The quantitative results demonstrated that the MOT models based on the proposed plenoptic MOT baseline are able to cope with occlusion. Furthermore, although a trade off between tracking performance and speed inevitably exists in a DFT manner, the results showed that the proposed motion adaptive time scheduling algorithm achieved stable performance while reducing computational complexity.

Figure 17 visualize the results of the proposed plenoptic MOT for each algorithm in NV1. As shown in the qualitative results, it verified that tracking of objects with occlusion fails in the case of using only 2D information in (a), whereas the proposed plenoptic MOT algorithm performed successful tracking even when occlusion occurs as shown in (b). When the fair-time scheduling technique is applied as shown in (c), there is an advantage in tracking speed, but when occlusion occurs, a certain target object (e.g., foot) is missed. Whereas, when the motion adaptive time scheduling was applied in (d), there was a benefit in overall tracking speed, and reliable tracking was performed even when occlusion occurred for all objects.

6. Conclusions

In this work, the plenoptic MOT scheme in terms of DFT is proposed that can be applied to arbitrary objects. The proposed method can track desired objects when they are not within a predefined category and even if they are invisible to the occluder. To this end, a robust baseline plenoptic tracker search over the focal stack is investigated, and focal range restriction and adjustment techniques to prevent false positives are introduced. In addition to improving tracking performance regarding focal information, we developed anchor pooling and search methods over spatial regions to correctly track the target. In addition, through motion adaptive parallelization of the plenoptic tracker, the proposed method enables high-speed, high-precision MOT for the plenoptic sequence having vast information. As a result of applying the proposed techniques to MOT in unstructured plenoptic videos, it quantitatively showed superior performance compared to existing 2D-oriented MOT and achieved robust results even when occlusion occurs.
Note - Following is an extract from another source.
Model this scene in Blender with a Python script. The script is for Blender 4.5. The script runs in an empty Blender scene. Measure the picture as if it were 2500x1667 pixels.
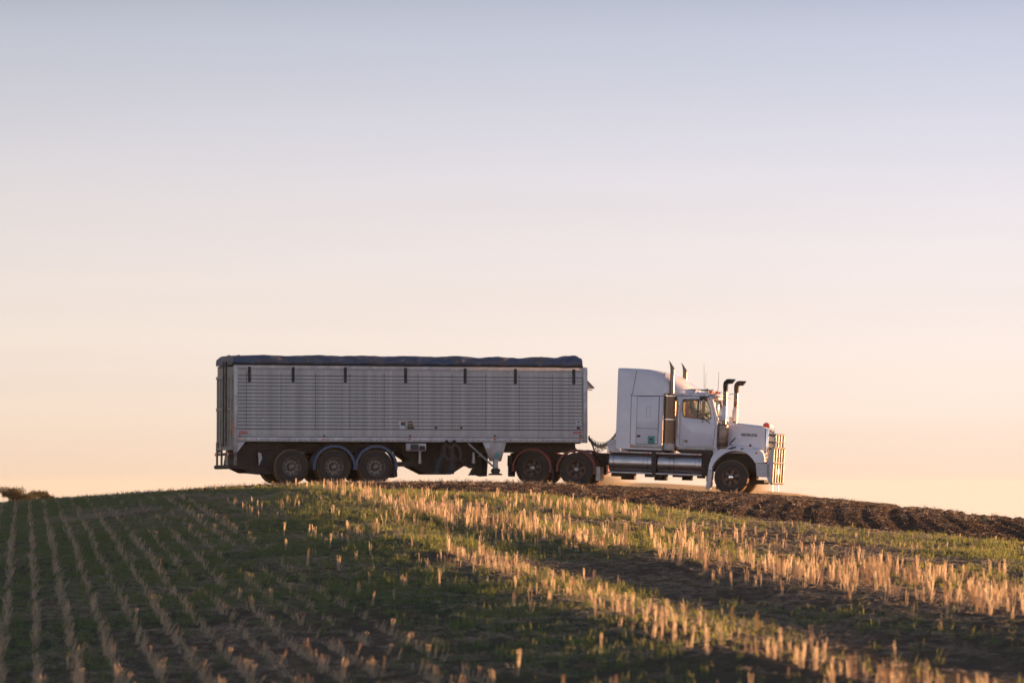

The method proposed in this paper can be used as a software plug-in of a platform in post-processing for plenoptic content creators, and producers since the desired modification of manually targeted objects is available. Moreover, it is expected to be used as an additional function for advertising or promoting products from a plenoptic video service provider through MOT. We now investigate the complete post-processing solution, including video inpainting, editing, or partial generation in conjunction with the tracked target.